The one that gets me more than simply abandoning a cart is the people I have seen walk it towards the corral and then give it a heave from about twenty feet away, leaving it to find its own way home. I have not seen any of the carts in those situations hit their mark. They tend to jam themselves in the edge of the corral and leave a disjointed mess. Mostly though, they just miss altogether. The expressions and body language I have seen in those cases were akin to a child that was being punished with some undesirable chore around the house, not that of a dignified and balanced adult consciously going about their business. It’s as if they didn’t realize they have finished growing up and are operating in the same world as everybody else. Stuck in a life of perpetual burden, they repeat the jaded actions of a person on autopilot which is never quite in line with the life they feel they deserve.

The aspects of these moments that are so dangerous to each participant personally is the lack of respect for finishing a job. The lack of respect for maintaining the order of a system that many other people would appreciate, or at least rather not be encumbered by, its smooth operation. The lack of respect for taking responsibility for a task that they consciously chose to perform – treating their own choices as if they are a detestable exercise assigned by some higher power. The lack of respect for the interconnected nature of things. When someone deems a shopping cart return too daunting or worthless of a task I guarantee there are many other seemingly small parts of their lives that they shortcut.

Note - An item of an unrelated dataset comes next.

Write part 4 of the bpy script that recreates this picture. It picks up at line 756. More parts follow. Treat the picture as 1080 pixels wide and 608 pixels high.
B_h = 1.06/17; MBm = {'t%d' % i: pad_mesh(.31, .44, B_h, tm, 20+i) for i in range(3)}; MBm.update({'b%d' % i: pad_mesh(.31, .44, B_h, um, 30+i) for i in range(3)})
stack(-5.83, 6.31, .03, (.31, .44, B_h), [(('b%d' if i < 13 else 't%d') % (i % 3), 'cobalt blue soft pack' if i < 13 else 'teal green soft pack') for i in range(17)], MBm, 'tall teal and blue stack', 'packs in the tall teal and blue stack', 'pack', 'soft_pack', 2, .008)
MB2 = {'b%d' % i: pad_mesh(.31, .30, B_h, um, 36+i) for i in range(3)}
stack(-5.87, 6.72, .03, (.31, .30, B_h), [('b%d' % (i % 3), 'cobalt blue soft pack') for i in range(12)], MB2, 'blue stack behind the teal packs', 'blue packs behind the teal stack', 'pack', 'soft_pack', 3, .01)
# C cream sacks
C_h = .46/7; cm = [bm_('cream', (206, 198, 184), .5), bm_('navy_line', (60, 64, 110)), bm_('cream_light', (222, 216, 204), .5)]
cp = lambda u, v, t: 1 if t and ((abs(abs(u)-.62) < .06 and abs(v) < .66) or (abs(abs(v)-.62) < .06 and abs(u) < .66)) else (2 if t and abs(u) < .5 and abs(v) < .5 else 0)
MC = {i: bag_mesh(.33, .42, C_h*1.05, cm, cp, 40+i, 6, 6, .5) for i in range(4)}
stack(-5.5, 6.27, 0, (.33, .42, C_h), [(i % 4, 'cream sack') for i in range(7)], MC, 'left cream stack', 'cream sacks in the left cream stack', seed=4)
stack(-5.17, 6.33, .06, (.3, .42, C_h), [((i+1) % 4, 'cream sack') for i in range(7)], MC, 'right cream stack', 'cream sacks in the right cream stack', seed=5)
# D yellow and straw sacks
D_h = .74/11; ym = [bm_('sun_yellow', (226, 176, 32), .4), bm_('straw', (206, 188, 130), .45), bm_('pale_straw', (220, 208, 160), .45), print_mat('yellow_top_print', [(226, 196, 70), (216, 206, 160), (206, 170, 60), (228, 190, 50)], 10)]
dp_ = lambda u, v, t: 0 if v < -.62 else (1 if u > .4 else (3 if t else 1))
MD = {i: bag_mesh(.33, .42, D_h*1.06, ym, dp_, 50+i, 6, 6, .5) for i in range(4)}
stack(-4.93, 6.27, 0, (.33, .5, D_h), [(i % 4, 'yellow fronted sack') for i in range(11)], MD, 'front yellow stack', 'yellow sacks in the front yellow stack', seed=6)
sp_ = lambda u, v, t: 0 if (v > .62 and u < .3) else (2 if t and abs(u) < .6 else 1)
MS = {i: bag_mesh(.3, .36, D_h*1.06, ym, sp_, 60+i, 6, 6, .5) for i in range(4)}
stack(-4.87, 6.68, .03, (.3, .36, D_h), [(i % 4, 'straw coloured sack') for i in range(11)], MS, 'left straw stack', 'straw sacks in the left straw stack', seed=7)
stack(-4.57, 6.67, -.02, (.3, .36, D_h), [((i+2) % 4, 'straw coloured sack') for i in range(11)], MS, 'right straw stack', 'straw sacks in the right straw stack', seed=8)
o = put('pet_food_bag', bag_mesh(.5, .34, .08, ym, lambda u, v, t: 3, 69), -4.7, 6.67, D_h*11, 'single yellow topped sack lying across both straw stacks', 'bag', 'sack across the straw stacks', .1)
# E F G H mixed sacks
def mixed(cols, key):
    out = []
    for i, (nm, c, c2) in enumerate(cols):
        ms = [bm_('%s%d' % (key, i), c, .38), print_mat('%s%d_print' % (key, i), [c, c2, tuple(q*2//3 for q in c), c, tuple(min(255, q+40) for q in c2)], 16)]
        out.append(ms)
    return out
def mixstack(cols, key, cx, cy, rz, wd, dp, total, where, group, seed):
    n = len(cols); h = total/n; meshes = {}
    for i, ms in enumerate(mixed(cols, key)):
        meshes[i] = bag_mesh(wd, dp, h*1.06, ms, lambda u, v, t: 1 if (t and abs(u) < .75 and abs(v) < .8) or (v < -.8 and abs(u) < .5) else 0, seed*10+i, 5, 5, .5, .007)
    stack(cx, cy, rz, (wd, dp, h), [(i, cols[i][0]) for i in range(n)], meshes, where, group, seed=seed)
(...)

A lesson that I have learned over many years of screwing myself over in all shapes and sizes is that you can not contain any activity or attitude to one part of your life. Those that refuse to return a cart are the same folks that stock up an inventory of goods while in the store, see something better or reevaluate what they have taken, then unload some of the items onto the nearest shelf and walk away. I regularly see a package of ground beef that has been offloaded in the cereal aisle, perhaps long enough for it to warm up to room temperature and start to go bad. Does it get put back in time? If it doesn’t, is the store protocol thorough enough to assess the quality of the now vagrant meat? Will the employee that finds the meat follow such a protocol even if it exists?

These meat abandoners and those that shun the careful consideration of our collective carts are the folks that always have something to complain about; something that isn’t the way they would like it but they don’t have the awareness or the desire to claim responsibility for it. I don’t like my job, my car costs me too much money, I can’t get rid of the fat on my belly. Unaware of the power of their ability to change their lives, they refuse to tackle the small inconveniences and wonder why the large ones are out of alignment while somehow thinking they are disconnected from each other.

But discipline is one of the magic tricks of a joyous life. Returning your shopping cart isn’t merely an action you perform and then have it disappear from experience as if it never happened. When done regularly it builds that last five percent of effort into your habits. Before long it will no longer feel like a chore, you’ll do the work almost out of reflex. The voice in your head that’s been telling you that you don’t have time to do it will grow quieter as it is proven wrong again and again. Tasks that are porportionate in the required effort will now seem easier as that part of your neural pathways is given a new perspective. Your baseline for what is deemed a chore is moved up which lightens the load on your whole day. It’s now much easier to finish folding the laundry – after all it only takes about two minutes and it’s become routine enough that it doesn’t require the energy needed to put any real thought into it. You find yourself humming a little while you’re folding it, your brain completely unaware that it is in fact doing a chore. Until you’re finished of course. Where it really pays off is when you wake up in the morning and your socks and underwear are neatly tucked into their drawer instead of in a heap downstairs in the dryer. The dishes have been dried and put away (instead of washed and forgotten, a past effort that left you with the thought of “well at least I washed them. Good enough!”) The clean and easy space around you makes it easier to get up and get some breakfast going. Your mind is clearer as it doesn’t have to choose between guilt or indifference towards the unattended chores you’ve left for yourself.

So please, take a moment to give due respect to your shopping cart. It, the same as everything else that becomes part of your day, is not just an object that will come in and out of your life without any meaning. It is an extension of you and a reflection of the kind of life you give to yourself. Do you wish some things in your life could be different? Take an honest look at the little things and how you treat them. Do the best job you can muster on the smallest and easiest corners of your life and go from there. That small seed of care will take such overwhelmingly good care of all of us, all it needs is for us to learn to nurture it.